Un tenorino sabio y exquisito
El año en que Rafael Frühbeck de Burgos estrenó en el Monasterio de San Jerónimo la versión de concierto de Atlántida de Falla, Enrique Gámez, el nuevo director del Festival Internacional de Música y Danza de Granada, dormía y lloraba sucesivamente en el dormitorio de su casa de Jódar, Jaén. No era la emoción lo que conmocionaba a Gámez hasta el punto de arrancarle copiosas lágrimas, ni la monotonía de la partitura que acababa de completar Ernesto Halffter lo que lo inducía periódicamente al sueño. Era la edad. Enrique Gámez había nacido un mes antes y aún no tenía noticias de Falla ni de la Orquesta Nacional de España ni del maestro Frühbeck. En aquel festival, el de 1962, también se montó una ópera de Mozart, El rapto del serrallo, en el patio de los Arrayanes, un proyecto inimaginable hoy a causa del celo proteccionista de los responsables del monumento.
El pasado 22 de junio, 39 años después, Rafael Frühbeck de Burgos y la Orquesta Nacional de España ofrecieron con una rara fidelidad el concierto inaugural, también con obras de Manuel de Falla, pero Enrique Gámez ya no llora o duerme, o si llora y duerme es por motivos diferentes, que no vienen al caso. Ahora es el nuevo director del certamen. Los ciclos del tiempo gestan estas y otras sorprendentes casualidades.
Sin embargo, si se examina la carrera de Gámez, no parece cuestión de azar su designación para dirigir uno de los principales certámenes de música clásica de España, el más antiguo junto con el de Santander. En realidad, parece como si la brújula biográfica de Gámez hubiera marcado siempre en esa dirección. Aunque es licenciado en Filología Clásica, sus inquietudes personales y profesionales siempre han estado en el mundo de la música. En 1986 entró a formar parte del equipo del Festival de Música y Danza y, en un puesto o en otro, ha colaborado con los cuatro últimos directores: Antonio Martín Moreno, que trajo por primera vez a Pierre Boulez; Maricarmen Palma, una buena programadora dotada de un carácter mandón que redujo a pocos años su estancia en el cargo; Juan de Udaeta, pluriempleado, y Alfredo Aracil, que ha alargado hasta la edición del cincuentenario su periodo como director.

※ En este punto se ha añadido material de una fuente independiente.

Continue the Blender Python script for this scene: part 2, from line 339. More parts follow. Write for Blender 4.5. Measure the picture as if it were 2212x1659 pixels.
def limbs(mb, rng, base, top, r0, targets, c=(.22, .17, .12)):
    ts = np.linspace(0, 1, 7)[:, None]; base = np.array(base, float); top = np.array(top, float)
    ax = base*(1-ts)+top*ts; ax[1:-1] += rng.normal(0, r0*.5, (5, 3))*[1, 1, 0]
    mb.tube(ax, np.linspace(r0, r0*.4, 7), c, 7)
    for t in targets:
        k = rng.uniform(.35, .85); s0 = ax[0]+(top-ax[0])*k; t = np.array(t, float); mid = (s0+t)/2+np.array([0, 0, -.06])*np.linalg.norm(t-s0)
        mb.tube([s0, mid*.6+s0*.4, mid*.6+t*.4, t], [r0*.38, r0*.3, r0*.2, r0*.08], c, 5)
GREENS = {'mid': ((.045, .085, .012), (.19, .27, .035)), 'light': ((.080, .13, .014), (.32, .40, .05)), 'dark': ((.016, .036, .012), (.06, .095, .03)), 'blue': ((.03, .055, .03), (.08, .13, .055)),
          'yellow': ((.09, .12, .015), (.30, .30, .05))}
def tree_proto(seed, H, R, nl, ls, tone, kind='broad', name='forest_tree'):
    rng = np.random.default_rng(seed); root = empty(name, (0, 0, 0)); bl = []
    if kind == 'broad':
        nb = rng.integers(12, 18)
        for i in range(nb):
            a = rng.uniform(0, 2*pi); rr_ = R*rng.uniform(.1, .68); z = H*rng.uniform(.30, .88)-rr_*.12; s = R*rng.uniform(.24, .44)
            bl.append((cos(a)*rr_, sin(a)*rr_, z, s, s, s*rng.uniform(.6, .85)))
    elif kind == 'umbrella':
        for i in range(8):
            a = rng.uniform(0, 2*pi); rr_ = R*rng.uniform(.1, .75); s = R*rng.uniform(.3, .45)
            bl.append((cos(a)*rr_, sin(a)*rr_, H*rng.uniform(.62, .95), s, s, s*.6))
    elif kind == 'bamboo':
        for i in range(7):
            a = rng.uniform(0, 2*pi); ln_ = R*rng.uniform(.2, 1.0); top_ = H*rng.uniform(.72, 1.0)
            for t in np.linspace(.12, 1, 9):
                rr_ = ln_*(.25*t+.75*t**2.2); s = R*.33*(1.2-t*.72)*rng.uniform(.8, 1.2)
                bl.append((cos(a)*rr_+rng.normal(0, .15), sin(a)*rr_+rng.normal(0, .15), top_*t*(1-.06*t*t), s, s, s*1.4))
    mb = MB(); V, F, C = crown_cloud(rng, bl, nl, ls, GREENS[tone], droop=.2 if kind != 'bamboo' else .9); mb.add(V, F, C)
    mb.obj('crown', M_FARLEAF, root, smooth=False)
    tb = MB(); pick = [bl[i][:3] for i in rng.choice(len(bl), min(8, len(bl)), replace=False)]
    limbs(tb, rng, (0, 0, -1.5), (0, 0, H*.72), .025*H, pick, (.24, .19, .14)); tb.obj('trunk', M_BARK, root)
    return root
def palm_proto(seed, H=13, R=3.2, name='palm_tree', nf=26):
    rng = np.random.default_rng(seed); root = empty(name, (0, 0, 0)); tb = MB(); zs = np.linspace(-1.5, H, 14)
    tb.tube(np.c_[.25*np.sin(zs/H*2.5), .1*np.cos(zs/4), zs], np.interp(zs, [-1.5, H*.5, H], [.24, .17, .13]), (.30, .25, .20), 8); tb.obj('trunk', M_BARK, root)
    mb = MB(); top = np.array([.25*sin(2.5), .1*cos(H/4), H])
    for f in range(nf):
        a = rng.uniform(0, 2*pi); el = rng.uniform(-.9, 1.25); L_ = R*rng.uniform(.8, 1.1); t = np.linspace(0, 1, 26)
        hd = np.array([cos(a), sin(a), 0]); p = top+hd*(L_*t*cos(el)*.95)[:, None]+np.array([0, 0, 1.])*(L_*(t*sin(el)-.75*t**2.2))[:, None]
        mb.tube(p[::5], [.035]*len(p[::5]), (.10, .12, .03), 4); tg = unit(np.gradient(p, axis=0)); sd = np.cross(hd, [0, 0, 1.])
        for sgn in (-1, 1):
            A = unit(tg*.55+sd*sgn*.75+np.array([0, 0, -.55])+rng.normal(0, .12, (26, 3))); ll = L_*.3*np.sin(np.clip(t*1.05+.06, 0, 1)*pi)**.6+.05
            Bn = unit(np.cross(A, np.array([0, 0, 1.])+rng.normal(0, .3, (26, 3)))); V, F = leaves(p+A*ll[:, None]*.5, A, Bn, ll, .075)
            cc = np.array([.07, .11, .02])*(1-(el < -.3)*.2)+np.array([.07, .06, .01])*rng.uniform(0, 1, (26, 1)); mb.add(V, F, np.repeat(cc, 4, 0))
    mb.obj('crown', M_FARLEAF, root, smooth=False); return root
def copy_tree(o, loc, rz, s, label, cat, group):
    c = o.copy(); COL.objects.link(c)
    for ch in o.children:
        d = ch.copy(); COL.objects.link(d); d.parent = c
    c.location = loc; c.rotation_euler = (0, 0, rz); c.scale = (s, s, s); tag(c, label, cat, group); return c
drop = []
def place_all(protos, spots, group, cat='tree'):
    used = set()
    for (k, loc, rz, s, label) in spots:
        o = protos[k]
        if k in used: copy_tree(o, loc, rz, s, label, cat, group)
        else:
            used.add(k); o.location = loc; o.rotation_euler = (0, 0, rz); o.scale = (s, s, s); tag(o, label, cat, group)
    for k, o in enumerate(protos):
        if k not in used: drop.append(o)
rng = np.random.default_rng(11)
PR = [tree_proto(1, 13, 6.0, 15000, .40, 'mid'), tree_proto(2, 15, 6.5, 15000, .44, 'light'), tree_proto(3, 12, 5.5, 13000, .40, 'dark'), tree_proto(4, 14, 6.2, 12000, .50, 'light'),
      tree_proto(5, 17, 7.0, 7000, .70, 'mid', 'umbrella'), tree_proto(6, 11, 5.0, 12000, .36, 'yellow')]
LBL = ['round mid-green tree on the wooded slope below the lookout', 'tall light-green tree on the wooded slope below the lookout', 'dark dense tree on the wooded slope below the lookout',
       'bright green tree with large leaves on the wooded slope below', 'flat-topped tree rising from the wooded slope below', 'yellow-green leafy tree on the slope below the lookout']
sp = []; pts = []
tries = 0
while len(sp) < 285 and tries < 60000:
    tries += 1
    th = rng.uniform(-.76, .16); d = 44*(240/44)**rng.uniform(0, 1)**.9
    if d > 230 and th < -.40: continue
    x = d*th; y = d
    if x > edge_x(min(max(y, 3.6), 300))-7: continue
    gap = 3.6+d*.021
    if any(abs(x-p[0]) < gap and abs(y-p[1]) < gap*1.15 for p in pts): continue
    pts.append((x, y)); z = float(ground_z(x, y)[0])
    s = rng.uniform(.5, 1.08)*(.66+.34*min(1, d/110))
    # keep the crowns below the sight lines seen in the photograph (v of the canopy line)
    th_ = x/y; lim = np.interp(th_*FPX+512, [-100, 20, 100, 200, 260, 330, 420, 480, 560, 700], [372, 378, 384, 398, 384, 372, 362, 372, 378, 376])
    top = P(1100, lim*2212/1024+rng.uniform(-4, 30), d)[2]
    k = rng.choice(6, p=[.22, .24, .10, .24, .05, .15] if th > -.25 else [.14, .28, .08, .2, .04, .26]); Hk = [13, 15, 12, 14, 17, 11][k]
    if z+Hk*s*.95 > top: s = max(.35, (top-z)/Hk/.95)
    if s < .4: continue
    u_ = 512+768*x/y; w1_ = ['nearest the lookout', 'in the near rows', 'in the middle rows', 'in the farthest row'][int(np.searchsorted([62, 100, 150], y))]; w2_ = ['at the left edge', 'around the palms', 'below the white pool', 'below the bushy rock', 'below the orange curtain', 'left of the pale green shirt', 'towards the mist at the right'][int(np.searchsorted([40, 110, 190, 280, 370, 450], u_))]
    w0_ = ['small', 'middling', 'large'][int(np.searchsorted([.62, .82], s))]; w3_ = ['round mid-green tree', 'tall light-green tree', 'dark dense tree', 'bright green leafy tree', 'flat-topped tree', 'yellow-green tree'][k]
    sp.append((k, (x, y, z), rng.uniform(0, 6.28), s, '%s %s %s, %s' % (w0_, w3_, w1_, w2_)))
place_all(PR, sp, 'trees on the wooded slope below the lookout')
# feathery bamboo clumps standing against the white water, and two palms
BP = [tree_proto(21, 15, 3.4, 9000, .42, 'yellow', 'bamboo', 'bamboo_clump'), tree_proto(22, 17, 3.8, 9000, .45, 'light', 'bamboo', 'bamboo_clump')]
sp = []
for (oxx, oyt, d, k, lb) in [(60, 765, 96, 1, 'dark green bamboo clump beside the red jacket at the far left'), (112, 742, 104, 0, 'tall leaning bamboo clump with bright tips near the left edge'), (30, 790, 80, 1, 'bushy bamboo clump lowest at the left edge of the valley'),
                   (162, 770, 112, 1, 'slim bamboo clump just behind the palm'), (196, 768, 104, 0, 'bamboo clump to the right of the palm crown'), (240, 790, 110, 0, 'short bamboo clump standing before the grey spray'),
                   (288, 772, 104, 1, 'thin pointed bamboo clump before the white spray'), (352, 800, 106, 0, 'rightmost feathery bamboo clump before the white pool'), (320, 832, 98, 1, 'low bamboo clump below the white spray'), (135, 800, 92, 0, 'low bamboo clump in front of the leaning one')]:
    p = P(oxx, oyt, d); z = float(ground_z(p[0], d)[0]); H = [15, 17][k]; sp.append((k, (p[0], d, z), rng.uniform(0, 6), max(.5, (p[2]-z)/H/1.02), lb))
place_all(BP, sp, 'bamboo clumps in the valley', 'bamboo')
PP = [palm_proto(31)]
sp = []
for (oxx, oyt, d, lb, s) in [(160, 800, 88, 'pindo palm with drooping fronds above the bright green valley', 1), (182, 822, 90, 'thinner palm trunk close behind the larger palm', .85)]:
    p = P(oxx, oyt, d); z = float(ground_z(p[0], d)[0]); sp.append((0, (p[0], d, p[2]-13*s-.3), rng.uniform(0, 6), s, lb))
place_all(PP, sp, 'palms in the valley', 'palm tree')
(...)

Con todos ellos Gámez fue un asesor sabio y exquisito. Su trayectoria comenzó como programador de la cátedra Manuel de Falla de la Universidad granadina y como fundador de la Fonoteca Universitaria. Luego pasó ya a dirigir el departamento de Programación y Preproducción del festival. Quienes han colaborado con este hombre delgado, que se alimenta de yogur y verduras y que hasta hace pocos días era el responsable del área de música de la Consejería de Cultura, no pueden reprimir un gesto de estupefacción al recordar las múltiples facetas en que ha fijado sus conocimientos.
Gámez, por ejemplo, controla en un concierto las notas falsas de los músicos, se refocila en la belleza con la melodía, enjuicia al director y prescribe por qué lugar del escenario y en qué momento debe aparecer la azafata con el ramo de flores para la solista. Pero hay más: sabe qué flores agradan más a cada cantante o qué tipo de cereza o manzana prefiere que le manden en el cesto de frutas a la habitación del hotel.
Siente devoción por la séptima sinfonía de Shostakovich y disfruta con el antecesor del ruso, Mahler. En los lugares más inesperados -en un bar, en un pasillo- Gámez rompe a cantar un aria con su voz notable de aficionado que él, con modestia, sostiene que pertenece al registro ligero de tenorino. En el festival fue quien participó, a la sombra de Juan de Udaeta, en la contratación de dos directores que fallecieron poco después: Sergiu Celebidache y George Solti.
Enrique Gámez también ha colaborado con Josep Pons en la Orquesta Ciudad de Granada: ha disfrutado y ha sufrido. Fue quien propuso los conciertos dedicados a la música y el cine y quien preparó unos singulares espectáculos gratuitos en los conventos de Granada que terminaban con un tentempié a base de pasteles de las monjas. Pero también fue el que sufrió directamente la ceguera cultural del anterior alcalde de Granada, Gabriel Díaz Berbel, que decidió apoyar una iniciativa más provinciana a cambio de sacrificar a la propia orquesta. La movilización de los aficionados y del mundo de la cultura impidió que Berbel echara a Pons y pusiera en su lugar al director de la banda de música.
Y es que la experiencia, incluida la musical, suele ser agridulce -llanto, sueño o risa- a pesar de Shostakovich y del relleno de los pasteles de las monjas.